Gerakan masif ini membuat kaum muda beralih dari membelidegree (formal) kepada membeli keahlian dan paket–paket kursus, yang mereka ramu sendiri racikannya. Bukan lagi racikan akademik yang dibuat pemerintah karena mereka ingin membangun keahlian yang unik, yang tidak massal dan siap pakai. Dan pasar tenaga kerja global pun mengakomodir mereka. Apa yang bisa mereka berikan di dunia kerja bukan lagi rangkaian matakuliah racikan kampus.
Dan Indonesia-X menjadi pelopor belajar online yang heboh. Kelak Anda bisa mengambil kursus apa saja. Karena murah (gratis), switching cost nya menjadi rendah. Dan perubahan pun terjadi. Gojek, Uber, Seven Eleven, dan lain lain. Kalau anda belum puas dengan contoh–contoh di atas, maka pelajarilah segala fenomena di dunia transportasi, retail, telekomunikasi, trading, financing, dan sebagainya. Anda pasti akan menyaksikan gejala sudden shift ini.
Konsumen perbankan pun mulai meninggalkan kunjungan ke loket-loket bank. Mereka beralih ke mobile banking. Pemakaianvoice dalam berkomunikasi beralih ke cara-cara baru: data. Dari voice ke BBM, lalu pindah lagi ke Whatsapp dan social media. Sama halnya pertarungan sengit yang tengah dihadapi tukang-tukang ojek pangkalan vs Gojek dan Grab-Bike, atau taksi biasa Vs Uber. Semua mengalami gejala shifting.
Jadi, jangan melulu menyalahkan krisis ekonomi dunia. Karena krisis berdampak pada semua usaha dan kali ini terjadi luas di seluruh dunia. Yang jauh lebih penting bukan krisis itu sendiri. Bukan dollar AS, tetapi apa respons kita terhadap usaha yang kita jalani. Dan apa respons kita untuk mempersiapkan masa depan anak-anak kita dalam dunia yang benar-benar baru ini.

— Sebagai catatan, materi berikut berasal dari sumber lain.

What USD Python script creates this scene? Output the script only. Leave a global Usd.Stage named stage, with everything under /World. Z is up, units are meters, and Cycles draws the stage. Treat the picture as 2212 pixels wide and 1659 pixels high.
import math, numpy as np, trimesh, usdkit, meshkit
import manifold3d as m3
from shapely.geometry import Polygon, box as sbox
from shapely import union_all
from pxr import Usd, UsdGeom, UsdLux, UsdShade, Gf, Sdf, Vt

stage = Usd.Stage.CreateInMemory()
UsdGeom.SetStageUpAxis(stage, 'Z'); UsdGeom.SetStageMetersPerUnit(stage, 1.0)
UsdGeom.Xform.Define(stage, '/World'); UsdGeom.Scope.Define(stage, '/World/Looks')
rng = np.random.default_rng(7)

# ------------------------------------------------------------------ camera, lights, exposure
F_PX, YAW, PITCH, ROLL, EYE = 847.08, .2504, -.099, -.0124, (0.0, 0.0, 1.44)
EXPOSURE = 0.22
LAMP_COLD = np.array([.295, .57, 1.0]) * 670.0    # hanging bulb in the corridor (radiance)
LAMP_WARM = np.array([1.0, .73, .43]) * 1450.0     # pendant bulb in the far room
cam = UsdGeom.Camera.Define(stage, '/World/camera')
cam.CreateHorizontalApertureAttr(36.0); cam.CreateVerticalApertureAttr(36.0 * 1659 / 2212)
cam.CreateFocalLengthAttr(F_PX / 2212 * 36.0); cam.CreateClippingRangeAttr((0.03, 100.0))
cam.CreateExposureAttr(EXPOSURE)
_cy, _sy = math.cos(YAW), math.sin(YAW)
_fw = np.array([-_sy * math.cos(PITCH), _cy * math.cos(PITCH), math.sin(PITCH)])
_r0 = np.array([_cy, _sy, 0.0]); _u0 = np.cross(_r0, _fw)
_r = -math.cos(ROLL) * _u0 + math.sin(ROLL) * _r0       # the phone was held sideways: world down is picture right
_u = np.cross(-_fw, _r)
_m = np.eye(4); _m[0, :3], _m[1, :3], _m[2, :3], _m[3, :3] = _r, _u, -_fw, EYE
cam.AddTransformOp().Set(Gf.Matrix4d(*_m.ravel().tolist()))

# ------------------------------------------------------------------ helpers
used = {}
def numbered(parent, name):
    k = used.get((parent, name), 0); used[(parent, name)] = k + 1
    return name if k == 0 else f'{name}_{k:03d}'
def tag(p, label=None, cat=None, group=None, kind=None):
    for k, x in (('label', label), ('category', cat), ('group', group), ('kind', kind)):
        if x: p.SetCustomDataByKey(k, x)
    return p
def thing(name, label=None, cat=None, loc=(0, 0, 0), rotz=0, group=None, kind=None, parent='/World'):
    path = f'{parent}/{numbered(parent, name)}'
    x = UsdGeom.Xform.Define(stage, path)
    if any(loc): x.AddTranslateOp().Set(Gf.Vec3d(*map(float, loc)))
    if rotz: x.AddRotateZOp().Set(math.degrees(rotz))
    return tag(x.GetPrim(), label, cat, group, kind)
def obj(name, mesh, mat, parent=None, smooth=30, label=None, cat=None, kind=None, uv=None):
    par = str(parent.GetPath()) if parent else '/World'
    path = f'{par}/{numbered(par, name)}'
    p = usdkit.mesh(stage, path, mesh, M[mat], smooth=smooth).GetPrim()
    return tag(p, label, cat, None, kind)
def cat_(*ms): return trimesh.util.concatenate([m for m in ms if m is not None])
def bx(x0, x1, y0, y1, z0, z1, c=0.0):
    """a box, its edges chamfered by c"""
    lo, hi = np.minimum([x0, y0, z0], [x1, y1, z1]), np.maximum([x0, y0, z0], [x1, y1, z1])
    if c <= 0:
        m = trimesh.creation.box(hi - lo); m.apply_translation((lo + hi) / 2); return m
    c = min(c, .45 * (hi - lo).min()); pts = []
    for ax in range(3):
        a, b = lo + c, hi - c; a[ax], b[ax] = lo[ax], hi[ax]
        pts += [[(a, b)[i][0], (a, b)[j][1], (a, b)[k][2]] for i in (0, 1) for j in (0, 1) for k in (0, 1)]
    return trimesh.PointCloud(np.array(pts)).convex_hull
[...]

Kalau Anda diamkan, bukan krisis yang menghantam, tetapi persaingan baru melalui business model yang benar-benar berbeda. Lagi pula, krisis selalu menjadi alasan bagi kaum malas untuk berhenti bekerja, dan bagi mereka yang senang mencari kambing untuk menyalahkan orang lain atas kesalahan yang dilakukannya.